The three framings do not sum to 100 percent because PCPSR retains a small residual of respondents who answered “don’t know” or gave no opinion. That slice (2 to 7 percent depending on the framing) is not displayed in the chart but accounts for the gap.

PRIMARY SOURCES:

PCPSR, Public Opinion Poll No. 96 (28 October 2025)
https://www.pcpsr.org/en/node/1000
Most recent data point. Documents majority opposition to the two-state concept, falling support under specific concession packages, and the 31 percent floor when full normalization is included.

“45% support and 53% oppose the concept of a two-state solution.” (Poll 96)

“two thirds expressed opposition and only 31% expressed support.” (Poll 96, full normalization package)

↑↑↑ Best source!

PCPSR, Public Opinion Poll No. 93 (3-7 September 2024)
https://pcpsr.org/en/node/991
Documents 58 percent opposition to the general concept, the 51 percent comparative preference for 1967-borders two-state among end-state options, and the 59 percent support figure when the question uses “independent Palestinian state” framing instead of “two-state solution.”

“39% support and 58% oppose the concept of a two-state solution.” (Poll 93)

“51% (49% in the West Bank and 54% in the Gaza Strip) prefer the two-state solution based on the 1967 borders” (Poll 93, among end-state options)

↑↑↑ best source!

STRONGEST COUNTER ARGUMENTS WORTH KNOWING:

  • Historically, Palestinian support for a two-state solution has been much higher, particularly during active diplomatic periods in the 1990s and early 2000s. Current polling reflects a post-October 7 wartime context, not a permanent settled position.

  • Some respondents reject the “two-state solution” phrase while still supporting a Palestinian state on 1967 lines under different wording. The 20-point gap between the two framings in Poll No. 93 is real and significant. A flat “Palestinians oppose peace” takeaway would be as inaccurate as “Palestinians broadly support it.”
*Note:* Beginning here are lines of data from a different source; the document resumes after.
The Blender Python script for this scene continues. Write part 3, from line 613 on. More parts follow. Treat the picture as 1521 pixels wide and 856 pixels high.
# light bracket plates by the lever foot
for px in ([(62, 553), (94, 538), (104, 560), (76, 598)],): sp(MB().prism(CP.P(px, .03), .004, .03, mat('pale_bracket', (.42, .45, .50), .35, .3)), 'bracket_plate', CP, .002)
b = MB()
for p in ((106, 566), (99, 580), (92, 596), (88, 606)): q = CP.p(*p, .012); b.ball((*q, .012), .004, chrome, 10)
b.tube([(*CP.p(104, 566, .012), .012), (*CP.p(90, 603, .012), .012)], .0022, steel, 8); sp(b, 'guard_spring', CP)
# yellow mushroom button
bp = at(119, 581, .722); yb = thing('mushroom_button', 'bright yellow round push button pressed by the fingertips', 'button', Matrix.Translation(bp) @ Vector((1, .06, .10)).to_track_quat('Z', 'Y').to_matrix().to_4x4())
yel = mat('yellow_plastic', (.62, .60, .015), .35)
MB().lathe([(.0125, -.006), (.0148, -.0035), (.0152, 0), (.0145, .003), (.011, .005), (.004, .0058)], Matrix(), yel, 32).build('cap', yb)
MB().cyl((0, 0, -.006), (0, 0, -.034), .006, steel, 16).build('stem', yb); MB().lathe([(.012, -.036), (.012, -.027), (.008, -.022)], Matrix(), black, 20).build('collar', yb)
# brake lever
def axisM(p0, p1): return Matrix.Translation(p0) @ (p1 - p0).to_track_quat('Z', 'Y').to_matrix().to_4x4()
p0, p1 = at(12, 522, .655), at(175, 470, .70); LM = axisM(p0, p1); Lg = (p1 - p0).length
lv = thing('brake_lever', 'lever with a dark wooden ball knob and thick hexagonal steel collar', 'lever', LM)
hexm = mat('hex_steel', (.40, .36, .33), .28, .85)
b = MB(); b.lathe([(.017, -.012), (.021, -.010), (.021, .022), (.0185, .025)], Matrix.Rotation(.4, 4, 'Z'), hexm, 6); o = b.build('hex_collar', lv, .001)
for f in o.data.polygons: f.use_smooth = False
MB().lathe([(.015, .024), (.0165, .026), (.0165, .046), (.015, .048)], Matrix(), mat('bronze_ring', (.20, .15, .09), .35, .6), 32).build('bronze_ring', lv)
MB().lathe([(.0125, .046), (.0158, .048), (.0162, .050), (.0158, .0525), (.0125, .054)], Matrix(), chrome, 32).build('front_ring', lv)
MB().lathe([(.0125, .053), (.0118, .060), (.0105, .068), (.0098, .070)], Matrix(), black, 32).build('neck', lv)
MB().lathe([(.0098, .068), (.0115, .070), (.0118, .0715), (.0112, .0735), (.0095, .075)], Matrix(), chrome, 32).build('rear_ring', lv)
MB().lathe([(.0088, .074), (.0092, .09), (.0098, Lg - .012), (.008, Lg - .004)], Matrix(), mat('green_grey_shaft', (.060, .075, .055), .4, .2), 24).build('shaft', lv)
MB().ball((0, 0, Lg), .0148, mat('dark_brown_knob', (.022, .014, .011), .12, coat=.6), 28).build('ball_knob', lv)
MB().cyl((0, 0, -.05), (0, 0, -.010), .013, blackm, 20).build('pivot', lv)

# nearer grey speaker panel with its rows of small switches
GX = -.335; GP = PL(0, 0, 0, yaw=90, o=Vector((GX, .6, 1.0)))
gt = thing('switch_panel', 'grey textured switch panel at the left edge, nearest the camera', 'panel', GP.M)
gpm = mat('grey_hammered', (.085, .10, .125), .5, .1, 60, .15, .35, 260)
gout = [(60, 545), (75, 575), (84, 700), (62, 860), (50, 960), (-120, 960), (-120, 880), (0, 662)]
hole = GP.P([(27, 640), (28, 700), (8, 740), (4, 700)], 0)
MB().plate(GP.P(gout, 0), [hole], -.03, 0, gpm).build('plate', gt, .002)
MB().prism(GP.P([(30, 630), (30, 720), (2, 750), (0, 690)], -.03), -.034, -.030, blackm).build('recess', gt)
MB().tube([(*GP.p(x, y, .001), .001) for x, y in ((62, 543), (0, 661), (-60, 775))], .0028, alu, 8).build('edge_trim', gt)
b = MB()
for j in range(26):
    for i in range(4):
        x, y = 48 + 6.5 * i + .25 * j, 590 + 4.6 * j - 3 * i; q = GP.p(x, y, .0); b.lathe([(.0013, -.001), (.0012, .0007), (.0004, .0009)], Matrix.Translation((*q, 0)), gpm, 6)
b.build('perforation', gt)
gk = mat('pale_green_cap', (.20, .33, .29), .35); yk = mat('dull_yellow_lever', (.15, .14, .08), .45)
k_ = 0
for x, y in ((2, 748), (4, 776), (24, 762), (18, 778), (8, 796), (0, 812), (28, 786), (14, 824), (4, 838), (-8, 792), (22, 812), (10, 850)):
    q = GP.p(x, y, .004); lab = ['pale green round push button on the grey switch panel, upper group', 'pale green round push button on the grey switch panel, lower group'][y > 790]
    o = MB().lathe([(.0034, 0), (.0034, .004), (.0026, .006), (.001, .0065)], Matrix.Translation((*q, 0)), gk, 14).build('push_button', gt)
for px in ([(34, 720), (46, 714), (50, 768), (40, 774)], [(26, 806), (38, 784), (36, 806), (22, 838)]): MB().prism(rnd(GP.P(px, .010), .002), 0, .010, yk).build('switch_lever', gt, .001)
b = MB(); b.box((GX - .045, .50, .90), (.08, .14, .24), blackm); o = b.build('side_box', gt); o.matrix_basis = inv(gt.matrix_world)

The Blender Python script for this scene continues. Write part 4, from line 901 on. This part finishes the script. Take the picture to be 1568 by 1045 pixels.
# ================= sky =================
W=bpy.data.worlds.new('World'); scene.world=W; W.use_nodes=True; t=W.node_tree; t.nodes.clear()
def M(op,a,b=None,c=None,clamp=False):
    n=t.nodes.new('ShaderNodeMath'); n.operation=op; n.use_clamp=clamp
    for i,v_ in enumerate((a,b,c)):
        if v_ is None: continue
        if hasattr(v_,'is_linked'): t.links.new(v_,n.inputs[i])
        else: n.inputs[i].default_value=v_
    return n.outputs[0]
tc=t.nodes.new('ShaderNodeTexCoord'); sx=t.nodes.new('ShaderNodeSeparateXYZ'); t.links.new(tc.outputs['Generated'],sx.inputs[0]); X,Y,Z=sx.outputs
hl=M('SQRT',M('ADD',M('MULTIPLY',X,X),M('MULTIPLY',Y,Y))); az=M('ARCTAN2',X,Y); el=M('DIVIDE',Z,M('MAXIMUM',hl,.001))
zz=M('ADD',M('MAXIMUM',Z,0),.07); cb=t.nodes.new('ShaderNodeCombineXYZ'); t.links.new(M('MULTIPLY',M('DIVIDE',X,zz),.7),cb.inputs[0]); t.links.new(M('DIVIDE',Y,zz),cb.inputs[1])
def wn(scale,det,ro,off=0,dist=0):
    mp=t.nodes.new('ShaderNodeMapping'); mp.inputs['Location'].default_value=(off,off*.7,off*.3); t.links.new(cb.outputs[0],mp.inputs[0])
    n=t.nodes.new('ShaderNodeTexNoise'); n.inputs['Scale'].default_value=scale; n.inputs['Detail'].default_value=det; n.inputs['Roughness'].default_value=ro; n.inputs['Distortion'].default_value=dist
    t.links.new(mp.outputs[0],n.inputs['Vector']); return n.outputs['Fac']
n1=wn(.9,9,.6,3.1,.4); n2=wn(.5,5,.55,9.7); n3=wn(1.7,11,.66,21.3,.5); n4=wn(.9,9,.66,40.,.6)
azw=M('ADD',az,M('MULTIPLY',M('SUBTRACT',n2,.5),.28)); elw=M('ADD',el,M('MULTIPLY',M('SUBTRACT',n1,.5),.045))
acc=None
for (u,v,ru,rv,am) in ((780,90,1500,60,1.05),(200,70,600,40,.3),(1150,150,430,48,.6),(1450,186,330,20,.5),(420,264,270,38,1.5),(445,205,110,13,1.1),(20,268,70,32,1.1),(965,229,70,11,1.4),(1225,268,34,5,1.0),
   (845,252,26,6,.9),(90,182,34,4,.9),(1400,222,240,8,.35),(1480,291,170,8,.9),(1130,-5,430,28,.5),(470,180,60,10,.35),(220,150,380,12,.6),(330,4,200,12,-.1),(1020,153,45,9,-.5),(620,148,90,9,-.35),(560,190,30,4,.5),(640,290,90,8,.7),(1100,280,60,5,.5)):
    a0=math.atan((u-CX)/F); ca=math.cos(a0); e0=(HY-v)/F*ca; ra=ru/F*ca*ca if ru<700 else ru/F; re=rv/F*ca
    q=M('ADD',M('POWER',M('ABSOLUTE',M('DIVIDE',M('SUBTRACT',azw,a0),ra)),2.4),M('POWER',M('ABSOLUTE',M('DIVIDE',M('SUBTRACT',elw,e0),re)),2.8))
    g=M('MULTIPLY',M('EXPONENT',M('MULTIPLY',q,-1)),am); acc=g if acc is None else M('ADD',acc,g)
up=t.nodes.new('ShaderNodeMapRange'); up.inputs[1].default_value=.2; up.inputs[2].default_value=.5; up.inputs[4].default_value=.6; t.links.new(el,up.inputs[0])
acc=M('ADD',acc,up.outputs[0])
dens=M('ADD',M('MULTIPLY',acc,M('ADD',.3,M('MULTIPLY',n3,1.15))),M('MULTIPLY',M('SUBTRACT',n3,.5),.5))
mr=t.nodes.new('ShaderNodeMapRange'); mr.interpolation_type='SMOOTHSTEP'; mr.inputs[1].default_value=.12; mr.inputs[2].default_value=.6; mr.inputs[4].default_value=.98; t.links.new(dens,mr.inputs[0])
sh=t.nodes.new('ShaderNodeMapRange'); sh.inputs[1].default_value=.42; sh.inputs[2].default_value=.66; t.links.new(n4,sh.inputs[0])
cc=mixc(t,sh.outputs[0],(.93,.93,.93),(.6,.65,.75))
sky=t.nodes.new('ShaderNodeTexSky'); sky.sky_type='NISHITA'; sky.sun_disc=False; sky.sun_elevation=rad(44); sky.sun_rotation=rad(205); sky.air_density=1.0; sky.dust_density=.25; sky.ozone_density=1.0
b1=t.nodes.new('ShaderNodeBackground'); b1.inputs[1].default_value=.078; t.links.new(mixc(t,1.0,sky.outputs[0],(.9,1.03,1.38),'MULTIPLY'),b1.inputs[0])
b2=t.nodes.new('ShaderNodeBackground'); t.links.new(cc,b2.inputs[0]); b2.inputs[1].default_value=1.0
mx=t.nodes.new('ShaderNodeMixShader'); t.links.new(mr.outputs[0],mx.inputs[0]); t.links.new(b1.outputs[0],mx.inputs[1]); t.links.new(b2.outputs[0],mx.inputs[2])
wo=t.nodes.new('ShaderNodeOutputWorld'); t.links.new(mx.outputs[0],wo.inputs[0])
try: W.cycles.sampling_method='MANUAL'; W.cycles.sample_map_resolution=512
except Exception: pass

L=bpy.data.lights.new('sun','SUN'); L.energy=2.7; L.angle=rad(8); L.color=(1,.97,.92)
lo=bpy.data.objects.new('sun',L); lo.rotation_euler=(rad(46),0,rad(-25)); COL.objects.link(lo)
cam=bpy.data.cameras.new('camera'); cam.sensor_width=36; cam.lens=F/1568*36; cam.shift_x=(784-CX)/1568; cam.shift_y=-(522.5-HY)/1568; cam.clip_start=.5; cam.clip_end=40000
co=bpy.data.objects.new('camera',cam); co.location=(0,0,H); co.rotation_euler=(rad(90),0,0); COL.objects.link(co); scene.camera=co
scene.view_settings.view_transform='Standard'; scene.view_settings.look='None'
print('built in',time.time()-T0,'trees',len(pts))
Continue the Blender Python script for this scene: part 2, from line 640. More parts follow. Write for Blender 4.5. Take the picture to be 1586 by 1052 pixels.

  • Poll conditions, information environment, and wartime grievance heavily shape results. Current opposition may reflect anger at the situation rather than a considered rejection of any negotiated two-state arrangement.

NOTES:

The strongest rebuttal formulation is: Palestinian opinion on a two-state solution is divided and highly conditional. The plain concept currently draws more opposition than support, and support falls further as concrete concessions are specified. That is not the same as "broadly supporting a negotiated two-state solution."

Tactical framing: the wording-sensitivity finding is the most useful analytical tool in this note. When the opponent cites a poll showing higher support, ask what exact question was asked. “Independent Palestinian state in the 1967 territories” and “demilitarized Palestinian state with normalization” are not the same question and do not produce the same result. Forcing precision on the question wording often reveals that the opponent is citing a favorable framing rather than the general concept.

The comparative-preference trap is also worth naming explicitly in debate. Saying “51 percent prefer a two-state solution over other options” is not evidence that 51 percent broadly support a negotiated peace deal with Israel. Those are two different measurements. The opponent will sometimes blur this distinction intentionally.

The safe concession: some version of a Palestinian state on 1967 lines draws genuine majority support when framed correctly, and Palestinian opinion on final-status arrangements is more favorable under certain conditions. That does not rescue the “broadly support a negotiated two-state solution” formulation, but it prevents overclaiming in the opposite direction.